> [Source data]

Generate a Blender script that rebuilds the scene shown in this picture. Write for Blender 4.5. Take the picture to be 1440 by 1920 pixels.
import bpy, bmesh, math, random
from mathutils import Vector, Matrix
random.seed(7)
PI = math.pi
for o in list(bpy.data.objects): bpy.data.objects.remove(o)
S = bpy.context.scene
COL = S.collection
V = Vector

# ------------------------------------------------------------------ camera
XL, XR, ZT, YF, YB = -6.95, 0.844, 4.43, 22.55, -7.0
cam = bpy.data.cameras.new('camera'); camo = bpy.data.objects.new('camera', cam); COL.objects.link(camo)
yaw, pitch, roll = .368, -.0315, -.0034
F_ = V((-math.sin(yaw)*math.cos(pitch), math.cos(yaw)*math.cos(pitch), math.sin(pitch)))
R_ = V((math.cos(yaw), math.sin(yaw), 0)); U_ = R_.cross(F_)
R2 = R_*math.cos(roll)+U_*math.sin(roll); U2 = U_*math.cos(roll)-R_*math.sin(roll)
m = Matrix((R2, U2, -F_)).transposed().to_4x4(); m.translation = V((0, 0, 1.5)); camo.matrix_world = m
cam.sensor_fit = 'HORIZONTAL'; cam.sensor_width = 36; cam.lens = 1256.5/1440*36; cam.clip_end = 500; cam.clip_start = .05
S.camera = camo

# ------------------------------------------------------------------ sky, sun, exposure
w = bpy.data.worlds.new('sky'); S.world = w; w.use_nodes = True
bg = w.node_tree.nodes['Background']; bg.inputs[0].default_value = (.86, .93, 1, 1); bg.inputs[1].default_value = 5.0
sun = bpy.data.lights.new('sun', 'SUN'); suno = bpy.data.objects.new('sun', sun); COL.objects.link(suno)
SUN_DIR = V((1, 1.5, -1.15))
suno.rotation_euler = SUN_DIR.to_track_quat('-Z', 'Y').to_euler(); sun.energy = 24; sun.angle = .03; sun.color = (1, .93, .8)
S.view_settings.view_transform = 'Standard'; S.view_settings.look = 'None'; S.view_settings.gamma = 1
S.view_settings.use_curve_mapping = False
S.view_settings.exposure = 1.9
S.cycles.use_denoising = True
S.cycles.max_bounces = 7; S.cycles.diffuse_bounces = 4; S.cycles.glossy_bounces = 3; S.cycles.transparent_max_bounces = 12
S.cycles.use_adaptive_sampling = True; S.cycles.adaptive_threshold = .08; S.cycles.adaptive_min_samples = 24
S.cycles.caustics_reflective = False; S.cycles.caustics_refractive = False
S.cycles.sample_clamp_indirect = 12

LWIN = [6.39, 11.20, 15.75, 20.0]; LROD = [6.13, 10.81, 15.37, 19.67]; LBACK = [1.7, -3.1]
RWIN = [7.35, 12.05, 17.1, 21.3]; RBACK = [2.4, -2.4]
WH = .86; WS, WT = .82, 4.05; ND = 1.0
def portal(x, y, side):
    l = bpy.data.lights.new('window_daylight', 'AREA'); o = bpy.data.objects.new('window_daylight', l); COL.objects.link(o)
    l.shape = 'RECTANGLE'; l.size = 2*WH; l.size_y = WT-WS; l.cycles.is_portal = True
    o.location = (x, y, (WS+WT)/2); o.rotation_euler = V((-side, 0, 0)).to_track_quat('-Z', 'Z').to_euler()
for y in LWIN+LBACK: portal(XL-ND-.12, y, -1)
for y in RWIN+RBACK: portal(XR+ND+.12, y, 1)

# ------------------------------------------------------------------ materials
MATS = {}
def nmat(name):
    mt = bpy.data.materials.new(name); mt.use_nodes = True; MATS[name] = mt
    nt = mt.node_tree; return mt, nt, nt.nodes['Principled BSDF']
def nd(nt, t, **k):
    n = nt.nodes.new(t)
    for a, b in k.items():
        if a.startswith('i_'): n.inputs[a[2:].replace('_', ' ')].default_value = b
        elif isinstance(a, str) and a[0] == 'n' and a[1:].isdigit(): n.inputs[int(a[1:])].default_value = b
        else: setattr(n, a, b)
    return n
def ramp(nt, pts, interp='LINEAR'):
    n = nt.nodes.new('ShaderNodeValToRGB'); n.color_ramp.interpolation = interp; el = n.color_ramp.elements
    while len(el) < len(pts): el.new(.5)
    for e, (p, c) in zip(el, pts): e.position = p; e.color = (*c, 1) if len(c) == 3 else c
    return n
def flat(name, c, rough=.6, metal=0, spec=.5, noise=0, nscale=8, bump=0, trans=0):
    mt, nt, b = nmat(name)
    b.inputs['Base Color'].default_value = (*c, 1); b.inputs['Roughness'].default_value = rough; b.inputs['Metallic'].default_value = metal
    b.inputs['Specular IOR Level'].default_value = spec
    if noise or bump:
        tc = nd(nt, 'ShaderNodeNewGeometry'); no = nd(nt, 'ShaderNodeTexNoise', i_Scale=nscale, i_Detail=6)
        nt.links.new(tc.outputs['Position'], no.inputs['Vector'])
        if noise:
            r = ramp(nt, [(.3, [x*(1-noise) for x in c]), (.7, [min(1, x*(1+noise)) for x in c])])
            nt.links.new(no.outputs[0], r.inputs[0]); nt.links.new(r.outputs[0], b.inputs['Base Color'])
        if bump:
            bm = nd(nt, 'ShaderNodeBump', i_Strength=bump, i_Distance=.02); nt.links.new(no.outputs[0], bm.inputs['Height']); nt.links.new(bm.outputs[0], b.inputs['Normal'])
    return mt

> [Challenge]
Scan the material above. Copy each line where "scene" occurs.

> [Response for this exercise]
Generate a Blender script that rebuilds the scene shown in this picture. Write for Blender 4.5. Take the picture to be 1440 by 1920 pixels.
S = bpy.context.scene